Nevertheless the results for the US economy need not be entirely adverse. The whole scenario starts with the weakening of the domestic economy. In these circumstances the depreciation of the dollar would provide an offsetting external stimulus. But it does mean that the US economy could not continue growing each quarter at an annualised 3 to 4 per cent rate. A major shift of resources from supplying domestic demand of consumers to supplying external markets or providing import substitutes could not take place without some dislocation and a domestic slowdown.

How severe that would be would depend partly on developments in the rest of the world. According to the Fabian Benthamite view of government, in which so many international economists still believe, instead of retaliation, an offsetting boost would be given to demand in the euro area and in Asia. At the other extreme the US would be accused of deliberately weakening its own currency for domestic political reasons; and politicians like President Chirac - if still in office - would be amenable to ideas for retaliation, whether raising protectionist barriers, attempts at competitive devaluation or ill-conceived taxes on international capital movements.

More likely than either of these extremes is that dollar deprecation might come at a time when the rest of the world is still enjoying an economic upsurge along the lines predicted by the IMF, the OECD and similar organisations. In that case it would not be such a tragedy if Europe or Asia failed to take offsetting demand boosting measures. Indeed if the world is experiencing excess demand, as the pressure on oil and commodity markets and the abundance of credit suggest, a modest recessionary movement in the US might be just what the doctor ordered.

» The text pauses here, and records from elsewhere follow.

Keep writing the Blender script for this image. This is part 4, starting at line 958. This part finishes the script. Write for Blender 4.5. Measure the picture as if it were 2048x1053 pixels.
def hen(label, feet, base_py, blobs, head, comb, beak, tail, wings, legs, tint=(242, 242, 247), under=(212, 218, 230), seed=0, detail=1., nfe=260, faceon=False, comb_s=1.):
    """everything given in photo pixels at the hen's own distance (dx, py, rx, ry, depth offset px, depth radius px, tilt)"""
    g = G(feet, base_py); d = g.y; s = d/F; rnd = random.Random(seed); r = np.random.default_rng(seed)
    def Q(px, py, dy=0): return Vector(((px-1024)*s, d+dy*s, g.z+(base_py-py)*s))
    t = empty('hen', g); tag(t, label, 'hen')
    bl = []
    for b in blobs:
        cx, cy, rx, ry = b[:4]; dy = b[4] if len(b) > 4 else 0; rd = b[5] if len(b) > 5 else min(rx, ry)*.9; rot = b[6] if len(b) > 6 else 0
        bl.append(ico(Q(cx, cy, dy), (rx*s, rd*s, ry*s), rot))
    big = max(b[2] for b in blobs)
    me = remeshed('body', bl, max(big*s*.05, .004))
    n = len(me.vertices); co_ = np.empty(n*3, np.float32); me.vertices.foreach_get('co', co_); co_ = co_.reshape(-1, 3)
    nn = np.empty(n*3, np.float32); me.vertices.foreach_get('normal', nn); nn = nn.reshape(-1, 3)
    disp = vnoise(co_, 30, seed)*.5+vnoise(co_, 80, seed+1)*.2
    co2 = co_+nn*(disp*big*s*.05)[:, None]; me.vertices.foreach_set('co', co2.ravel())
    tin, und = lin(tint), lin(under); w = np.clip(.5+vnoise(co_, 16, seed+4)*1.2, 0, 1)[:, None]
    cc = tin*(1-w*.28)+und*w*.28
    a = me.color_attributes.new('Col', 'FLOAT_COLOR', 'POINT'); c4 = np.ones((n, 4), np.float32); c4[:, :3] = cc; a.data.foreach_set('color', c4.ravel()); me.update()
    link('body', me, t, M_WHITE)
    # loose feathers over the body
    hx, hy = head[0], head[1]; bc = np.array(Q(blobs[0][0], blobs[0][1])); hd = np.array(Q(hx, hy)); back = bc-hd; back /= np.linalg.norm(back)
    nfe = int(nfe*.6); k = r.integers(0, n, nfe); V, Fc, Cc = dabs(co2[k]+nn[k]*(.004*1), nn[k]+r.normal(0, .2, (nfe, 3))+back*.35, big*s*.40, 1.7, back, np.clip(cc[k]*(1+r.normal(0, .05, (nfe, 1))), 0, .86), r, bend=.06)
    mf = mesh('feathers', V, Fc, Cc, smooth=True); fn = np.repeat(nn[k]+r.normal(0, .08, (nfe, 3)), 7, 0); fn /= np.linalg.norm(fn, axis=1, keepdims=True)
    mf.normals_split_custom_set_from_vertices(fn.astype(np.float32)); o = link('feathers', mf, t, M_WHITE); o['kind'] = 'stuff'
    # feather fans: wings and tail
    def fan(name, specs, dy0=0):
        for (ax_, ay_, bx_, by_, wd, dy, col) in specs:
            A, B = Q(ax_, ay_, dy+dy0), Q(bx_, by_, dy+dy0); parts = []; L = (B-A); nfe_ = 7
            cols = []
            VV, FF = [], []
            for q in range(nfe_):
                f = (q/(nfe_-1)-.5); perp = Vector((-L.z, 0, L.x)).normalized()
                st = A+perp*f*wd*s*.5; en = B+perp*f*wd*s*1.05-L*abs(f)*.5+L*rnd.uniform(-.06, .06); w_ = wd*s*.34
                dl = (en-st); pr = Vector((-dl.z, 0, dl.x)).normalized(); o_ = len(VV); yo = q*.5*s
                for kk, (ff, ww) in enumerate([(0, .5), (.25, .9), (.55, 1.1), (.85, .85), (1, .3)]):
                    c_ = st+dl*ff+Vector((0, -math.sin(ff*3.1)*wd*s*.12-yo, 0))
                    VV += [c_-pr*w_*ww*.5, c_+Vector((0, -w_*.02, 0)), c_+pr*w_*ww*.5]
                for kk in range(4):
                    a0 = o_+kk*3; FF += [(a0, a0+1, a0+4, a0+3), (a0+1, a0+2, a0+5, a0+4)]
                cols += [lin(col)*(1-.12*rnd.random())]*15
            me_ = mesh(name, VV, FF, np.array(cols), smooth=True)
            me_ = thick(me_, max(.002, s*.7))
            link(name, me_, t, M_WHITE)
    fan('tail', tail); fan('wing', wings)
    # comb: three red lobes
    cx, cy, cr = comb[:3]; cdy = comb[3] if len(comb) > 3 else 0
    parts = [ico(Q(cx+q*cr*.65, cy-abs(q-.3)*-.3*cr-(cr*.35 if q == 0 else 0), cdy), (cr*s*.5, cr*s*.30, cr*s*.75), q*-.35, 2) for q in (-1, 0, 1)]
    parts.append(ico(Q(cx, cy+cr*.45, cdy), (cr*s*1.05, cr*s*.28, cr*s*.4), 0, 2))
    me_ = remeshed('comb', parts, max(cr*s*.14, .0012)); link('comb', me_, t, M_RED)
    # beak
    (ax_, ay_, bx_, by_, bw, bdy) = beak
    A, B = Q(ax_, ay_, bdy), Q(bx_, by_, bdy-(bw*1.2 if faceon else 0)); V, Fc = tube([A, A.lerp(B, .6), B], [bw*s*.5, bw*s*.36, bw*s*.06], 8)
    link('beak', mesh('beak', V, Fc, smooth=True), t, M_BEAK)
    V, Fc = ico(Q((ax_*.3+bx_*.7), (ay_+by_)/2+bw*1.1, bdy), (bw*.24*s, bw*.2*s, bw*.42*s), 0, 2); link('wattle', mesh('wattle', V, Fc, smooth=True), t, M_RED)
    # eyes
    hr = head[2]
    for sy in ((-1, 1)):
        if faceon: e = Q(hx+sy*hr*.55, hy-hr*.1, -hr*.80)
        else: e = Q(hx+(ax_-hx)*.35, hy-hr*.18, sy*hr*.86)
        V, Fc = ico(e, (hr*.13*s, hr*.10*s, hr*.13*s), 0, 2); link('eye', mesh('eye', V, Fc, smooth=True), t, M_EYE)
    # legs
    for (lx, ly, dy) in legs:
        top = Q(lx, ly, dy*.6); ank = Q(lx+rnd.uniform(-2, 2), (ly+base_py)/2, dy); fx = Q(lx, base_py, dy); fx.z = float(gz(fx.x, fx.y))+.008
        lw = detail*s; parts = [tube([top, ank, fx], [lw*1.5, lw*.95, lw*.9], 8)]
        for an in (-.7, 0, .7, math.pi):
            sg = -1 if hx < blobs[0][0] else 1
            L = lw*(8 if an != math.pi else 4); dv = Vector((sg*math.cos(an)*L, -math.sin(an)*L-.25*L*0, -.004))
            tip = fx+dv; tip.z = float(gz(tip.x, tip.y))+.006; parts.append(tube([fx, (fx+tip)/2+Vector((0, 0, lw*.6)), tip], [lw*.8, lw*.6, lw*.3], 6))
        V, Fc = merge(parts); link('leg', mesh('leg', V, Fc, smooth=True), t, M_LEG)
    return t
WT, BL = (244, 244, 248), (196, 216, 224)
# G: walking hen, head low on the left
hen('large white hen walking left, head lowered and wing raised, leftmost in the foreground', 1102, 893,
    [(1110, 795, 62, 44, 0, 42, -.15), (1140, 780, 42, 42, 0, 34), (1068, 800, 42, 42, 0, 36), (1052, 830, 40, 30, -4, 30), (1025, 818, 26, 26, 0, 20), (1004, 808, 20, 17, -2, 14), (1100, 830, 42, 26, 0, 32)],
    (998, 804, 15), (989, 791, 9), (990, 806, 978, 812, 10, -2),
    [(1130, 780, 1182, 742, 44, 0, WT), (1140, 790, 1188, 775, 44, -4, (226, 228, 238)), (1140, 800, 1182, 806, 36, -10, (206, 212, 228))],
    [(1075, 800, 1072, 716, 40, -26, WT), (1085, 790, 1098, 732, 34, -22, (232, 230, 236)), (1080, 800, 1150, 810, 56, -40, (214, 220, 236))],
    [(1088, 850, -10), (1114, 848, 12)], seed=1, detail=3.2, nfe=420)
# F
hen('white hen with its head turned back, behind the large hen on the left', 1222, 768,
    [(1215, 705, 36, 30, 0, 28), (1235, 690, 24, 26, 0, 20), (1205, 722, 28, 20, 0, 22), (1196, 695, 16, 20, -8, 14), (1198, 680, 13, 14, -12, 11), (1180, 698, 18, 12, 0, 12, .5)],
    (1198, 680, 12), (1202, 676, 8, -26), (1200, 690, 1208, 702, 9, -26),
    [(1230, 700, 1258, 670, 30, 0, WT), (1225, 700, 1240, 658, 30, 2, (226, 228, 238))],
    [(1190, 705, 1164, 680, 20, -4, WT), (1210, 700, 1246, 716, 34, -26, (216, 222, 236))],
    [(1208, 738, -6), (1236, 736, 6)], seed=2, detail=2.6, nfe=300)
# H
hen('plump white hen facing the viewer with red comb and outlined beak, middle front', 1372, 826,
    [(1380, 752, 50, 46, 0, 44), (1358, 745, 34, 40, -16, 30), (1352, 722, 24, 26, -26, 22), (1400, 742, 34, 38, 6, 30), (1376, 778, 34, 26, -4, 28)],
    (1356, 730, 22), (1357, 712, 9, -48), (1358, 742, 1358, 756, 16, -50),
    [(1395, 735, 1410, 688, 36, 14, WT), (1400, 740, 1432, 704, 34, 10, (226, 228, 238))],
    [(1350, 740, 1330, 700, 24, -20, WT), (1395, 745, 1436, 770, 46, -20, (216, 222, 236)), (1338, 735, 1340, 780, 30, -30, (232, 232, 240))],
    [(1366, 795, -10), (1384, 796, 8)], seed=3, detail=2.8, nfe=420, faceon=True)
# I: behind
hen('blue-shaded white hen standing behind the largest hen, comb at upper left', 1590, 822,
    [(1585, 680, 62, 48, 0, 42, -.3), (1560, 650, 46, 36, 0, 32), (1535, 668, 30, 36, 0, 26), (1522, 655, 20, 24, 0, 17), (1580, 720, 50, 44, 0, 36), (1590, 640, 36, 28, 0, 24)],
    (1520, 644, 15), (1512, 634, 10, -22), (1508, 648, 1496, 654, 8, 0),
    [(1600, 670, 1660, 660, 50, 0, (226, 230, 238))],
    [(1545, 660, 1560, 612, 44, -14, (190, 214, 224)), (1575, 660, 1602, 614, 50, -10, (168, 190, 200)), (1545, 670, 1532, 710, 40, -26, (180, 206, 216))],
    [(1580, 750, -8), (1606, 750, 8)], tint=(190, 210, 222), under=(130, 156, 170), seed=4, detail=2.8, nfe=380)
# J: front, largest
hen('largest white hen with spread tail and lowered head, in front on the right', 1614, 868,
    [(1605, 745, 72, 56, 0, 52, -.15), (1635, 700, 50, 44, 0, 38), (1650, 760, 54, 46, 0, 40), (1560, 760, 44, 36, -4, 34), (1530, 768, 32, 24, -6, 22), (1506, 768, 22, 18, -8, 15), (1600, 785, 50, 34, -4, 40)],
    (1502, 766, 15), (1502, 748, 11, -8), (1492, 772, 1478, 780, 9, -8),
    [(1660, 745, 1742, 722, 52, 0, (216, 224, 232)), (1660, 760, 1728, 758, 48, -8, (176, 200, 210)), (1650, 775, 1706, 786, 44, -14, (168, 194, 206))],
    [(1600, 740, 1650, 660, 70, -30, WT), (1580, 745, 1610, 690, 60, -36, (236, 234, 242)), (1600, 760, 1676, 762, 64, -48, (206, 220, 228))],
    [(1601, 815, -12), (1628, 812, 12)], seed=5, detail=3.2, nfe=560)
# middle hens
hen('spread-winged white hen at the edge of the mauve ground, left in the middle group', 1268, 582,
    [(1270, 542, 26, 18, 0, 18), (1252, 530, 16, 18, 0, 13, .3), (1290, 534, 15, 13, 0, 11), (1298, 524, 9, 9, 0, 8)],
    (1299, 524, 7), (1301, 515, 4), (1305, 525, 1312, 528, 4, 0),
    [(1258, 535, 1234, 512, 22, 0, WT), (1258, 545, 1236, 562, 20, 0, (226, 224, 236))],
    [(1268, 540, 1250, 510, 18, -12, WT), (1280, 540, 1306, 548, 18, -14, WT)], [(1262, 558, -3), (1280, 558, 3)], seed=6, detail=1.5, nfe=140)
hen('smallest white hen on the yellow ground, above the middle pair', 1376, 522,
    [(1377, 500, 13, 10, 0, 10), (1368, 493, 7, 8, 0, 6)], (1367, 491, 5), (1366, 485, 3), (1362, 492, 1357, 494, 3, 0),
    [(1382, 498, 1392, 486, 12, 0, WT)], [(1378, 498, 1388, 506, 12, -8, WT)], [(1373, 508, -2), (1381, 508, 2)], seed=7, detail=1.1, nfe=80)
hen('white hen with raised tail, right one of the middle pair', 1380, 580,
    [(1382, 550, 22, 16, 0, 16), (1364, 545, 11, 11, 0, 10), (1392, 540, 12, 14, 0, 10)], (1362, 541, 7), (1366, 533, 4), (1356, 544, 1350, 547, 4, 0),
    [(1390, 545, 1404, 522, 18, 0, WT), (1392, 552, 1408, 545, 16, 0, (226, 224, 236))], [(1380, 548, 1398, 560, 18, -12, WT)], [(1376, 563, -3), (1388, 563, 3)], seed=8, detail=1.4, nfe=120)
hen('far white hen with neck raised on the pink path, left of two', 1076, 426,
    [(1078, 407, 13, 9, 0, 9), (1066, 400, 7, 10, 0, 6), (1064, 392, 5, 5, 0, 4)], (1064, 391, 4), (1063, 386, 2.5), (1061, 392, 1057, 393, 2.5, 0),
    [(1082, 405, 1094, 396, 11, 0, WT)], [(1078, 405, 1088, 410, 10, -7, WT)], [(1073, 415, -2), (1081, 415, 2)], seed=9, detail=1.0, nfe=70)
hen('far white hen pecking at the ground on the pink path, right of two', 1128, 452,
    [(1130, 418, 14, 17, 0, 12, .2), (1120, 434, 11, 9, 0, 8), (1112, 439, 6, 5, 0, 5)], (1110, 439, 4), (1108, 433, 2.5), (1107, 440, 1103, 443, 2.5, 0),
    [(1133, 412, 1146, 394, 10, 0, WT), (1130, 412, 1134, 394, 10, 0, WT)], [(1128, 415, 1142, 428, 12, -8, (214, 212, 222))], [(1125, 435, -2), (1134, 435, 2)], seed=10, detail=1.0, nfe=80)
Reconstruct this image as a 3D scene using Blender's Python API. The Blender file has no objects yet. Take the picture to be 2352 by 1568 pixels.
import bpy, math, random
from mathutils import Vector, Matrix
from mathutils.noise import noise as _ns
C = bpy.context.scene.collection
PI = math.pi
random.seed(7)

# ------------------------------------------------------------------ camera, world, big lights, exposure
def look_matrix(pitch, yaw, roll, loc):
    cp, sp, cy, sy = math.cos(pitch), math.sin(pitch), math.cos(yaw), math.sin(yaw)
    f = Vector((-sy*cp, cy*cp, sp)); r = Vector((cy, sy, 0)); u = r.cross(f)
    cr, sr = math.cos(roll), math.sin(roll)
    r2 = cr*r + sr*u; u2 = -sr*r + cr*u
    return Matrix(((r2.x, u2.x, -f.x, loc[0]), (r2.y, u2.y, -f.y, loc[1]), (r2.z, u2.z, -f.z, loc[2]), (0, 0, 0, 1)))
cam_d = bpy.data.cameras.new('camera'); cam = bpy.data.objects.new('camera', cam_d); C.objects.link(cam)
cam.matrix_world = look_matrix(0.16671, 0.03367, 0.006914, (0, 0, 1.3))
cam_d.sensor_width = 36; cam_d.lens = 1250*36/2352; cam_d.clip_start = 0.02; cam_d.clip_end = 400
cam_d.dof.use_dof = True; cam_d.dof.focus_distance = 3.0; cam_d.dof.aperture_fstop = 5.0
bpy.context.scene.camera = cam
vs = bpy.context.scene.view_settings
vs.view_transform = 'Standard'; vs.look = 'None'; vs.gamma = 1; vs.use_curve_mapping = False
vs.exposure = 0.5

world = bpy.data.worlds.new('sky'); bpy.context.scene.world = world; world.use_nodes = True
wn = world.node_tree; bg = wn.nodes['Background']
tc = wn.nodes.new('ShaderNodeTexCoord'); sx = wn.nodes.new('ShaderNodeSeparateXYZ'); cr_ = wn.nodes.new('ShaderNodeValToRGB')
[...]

It follows from this that if there is to be a dollar crash the sooner the better. For retaliation and perverse reaction would be less likely while Europe and Asia are enjoying an upsurge than they would be later on when these other parts of the world may be slowing down or in recession.

But I must say a bit more to satisfy the demand for pessimism. So far I have been dealing with normal economic conjunctures if on a larger scale then normal. But really worrying developments would occur if the price of oil, so far from falling back as optimists suggest were to rise to $100 or more. This could happen without any dramatic political moves simply because the production of oil, gas and key raw materials could not keep up with world demand. In the past the inflationary trigger was often provided in many countries by the labour market and trade union inspired wage push which was a signal that demand was excessive in the prevailing institutional structure. There is now now much less danger on the labour front - for all the obvious reasons due to a combination of international competition and weakening of unionisation - but the constraint on growth could come from other parts of the supply side. Central banks might then have to rein in demand even while there was a physical surplus of industrial capacity and little sign of overfull employment. This would basically be a world problem rather than just a US one. But the dollar could be more severely affected because US energy imports are much greater per dollar of GDP than other parts of the developed world except Japan.. The worse scenario goes well beyond conventional economics and would occur if for instance the Straits of Hormuz at the mouth of the Persian Gulf were to be closed. The action would then move to the political and military front. But the world financial community could be forgiven if it reacted with a horse laugh to any Pentagon talk of a quick, clean strike to reopen the Straits.

In these circumstances the dollar would be the least of our worries. As in past such crises one might expect a shift from currencies into gold, land, jewellery, cowrie shells and other such assets. But for what it is worth the dollar would be likely to suffer relative to the euro and sterling, thus creating in a more severe form the problems already discussed in relationship to the more benign kind of crisis.